Applications will always show just the one or two controls that they are
interested in. I don’t think that means we should leave them out from the
main volume control applications. Windows doesn’t do that either, neither
does Mac OS X.

What I *am* planning on is to hide a lot of those tracks by default.
Particularly all of the options and quite some of the more complicated
input/output tracks. There’ll be a preferences window (returning from pre-2.4
days) to hide/show tracks as the user wishes, but the default should make
sense for a default user.

I’m definately not gonna add an advanced and simple mode, like Nautilus-1.x
or Windows XP. It’s not right ™.

Volume Control vs. Mixer: naming confusion. I called it mixer in the
beginning, and felt bad about that later on. I decided to call everything
in the UI Volume Control from now on. Mixer is too technical.
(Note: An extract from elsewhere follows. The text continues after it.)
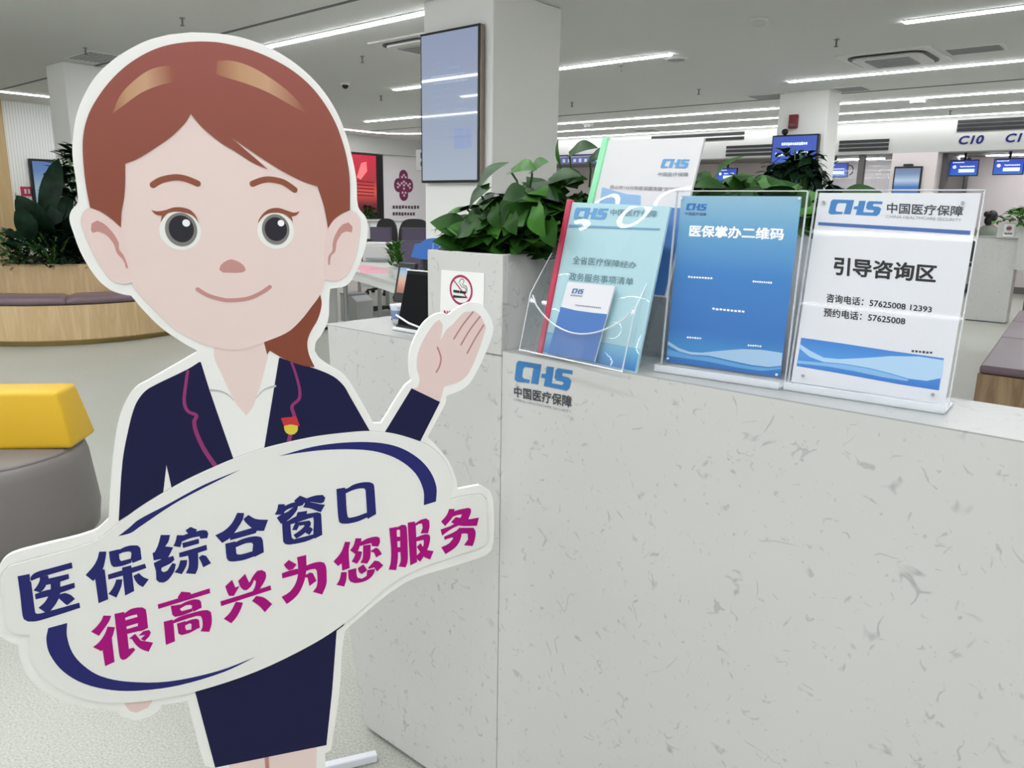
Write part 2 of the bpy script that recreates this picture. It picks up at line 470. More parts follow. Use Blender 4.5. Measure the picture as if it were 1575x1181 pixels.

Signals: or, well, rather, GNOME Volume Control updating sliders’
values if I change volume in the Volume Applet. Will be worked on shortly,
right after the UI is fixed.

Menubar: well, since we’ll re-introduce the preferences screen, and
the Help -> Contents explains some terms used in the UI (should I use icons
like the ones from the GIMP instead?), I guess we can’t really remove this
just yet.

Headphone vs. Speaker Volume: not possible, I’m affraid. Nice idea,
but there’s no way to get the required information from the kernel.

So, in the end, some hints are useful, some are debatable and some are – at
least now – impossible. I’ll try to find the golden middle road. Please give
me more feedback, it’s very useful and makes me realize a lot of details and
all that about UI development – good thing!

Edit!
Apparently, all sort of people sent me emails as well, I forgot to read my email for the past few days because I went to PS1 (yay for parties in Queens!) yesterday. I’ll read those too, I promise!